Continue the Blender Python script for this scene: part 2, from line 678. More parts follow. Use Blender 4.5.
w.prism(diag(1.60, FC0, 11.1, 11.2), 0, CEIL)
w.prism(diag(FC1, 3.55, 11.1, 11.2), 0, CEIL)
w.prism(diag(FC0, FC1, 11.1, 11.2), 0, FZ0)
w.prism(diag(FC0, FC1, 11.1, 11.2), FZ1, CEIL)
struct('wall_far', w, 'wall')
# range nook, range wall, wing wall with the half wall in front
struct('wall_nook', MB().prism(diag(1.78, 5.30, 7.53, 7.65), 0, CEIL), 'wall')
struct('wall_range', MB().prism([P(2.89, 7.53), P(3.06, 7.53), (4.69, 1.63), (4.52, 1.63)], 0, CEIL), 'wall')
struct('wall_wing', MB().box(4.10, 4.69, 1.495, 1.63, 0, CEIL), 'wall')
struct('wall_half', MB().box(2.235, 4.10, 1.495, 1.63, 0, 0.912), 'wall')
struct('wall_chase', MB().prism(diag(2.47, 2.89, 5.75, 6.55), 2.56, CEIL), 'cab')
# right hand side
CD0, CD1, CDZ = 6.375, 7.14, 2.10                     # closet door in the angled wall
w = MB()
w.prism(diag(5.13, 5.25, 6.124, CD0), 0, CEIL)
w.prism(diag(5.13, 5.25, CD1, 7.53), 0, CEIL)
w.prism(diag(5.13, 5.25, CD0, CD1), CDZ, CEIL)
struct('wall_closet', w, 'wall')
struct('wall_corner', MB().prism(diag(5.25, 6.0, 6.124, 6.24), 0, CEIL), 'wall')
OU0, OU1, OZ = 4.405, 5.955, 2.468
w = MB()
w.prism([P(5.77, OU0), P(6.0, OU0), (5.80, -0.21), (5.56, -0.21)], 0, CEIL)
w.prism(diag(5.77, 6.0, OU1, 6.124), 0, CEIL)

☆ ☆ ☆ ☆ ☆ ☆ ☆

GIVEN INSTRUCTION
Please set down the whole listing above without altering a single line.

FINISHED TASK
Continue the Blender Python script for this scene: part 2, from line 678. More parts follow. Use Blender 4.5.
w.prism(diag(1.60, FC0, 11.1, 11.2), 0, CEIL)
w.prism(diag(FC1, 3.55, 11.1, 11.2), 0, CEIL)
w.prism(diag(FC0, FC1, 11.1, 11.2), 0, FZ0)
w.prism(diag(FC0, FC1, 11.1, 11.2), FZ1, CEIL)
struct('wall_far', w, 'wall')
# range nook, range wall, wing wall with the half wall in front
struct('wall_nook', MB().prism(diag(1.78, 5.30, 7.53, 7.65), 0, CEIL), 'wall')
struct('wall_range', MB().prism([P(2.89, 7.53), P(3.06, 7.53), (4.69, 1.63), (4.52, 1.63)], 0, CEIL), 'wall')
struct('wall_wing', MB().box(4.10, 4.69, 1.495, 1.63, 0, CEIL), 'wall')
struct('wall_half', MB().box(2.235, 4.10, 1.495, 1.63, 0, 0.912), 'wall')
struct('wall_chase', MB().prism(diag(2.47, 2.89, 5.75, 6.55), 2.56, CEIL), 'cab')
# right hand side
CD0, CD1, CDZ = 6.375, 7.14, 2.10                     # closet door in the angled wall
w = MB()
w.prism(diag(5.13, 5.25, 6.124, CD0), 0, CEIL)
w.prism(diag(5.13, 5.25, CD1, 7.53), 0, CEIL)
w.prism(diag(5.13, 5.25, CD0, CD1), CDZ, CEIL)
struct('wall_closet', w, 'wall')
struct('wall_corner', MB().prism(diag(5.25, 6.0, 6.124, 6.24), 0, CEIL), 'wall')
OU0, OU1, OZ = 4.405, 5.955, 2.468
w = MB()
w.prism([P(5.77, OU0), P(6.0, OU0), (5.80, -0.21), (5.56, -0.21)], 0, CEIL)
w.prism(diag(5.77, 6.0, OU1, 6.124), 0, CEIL)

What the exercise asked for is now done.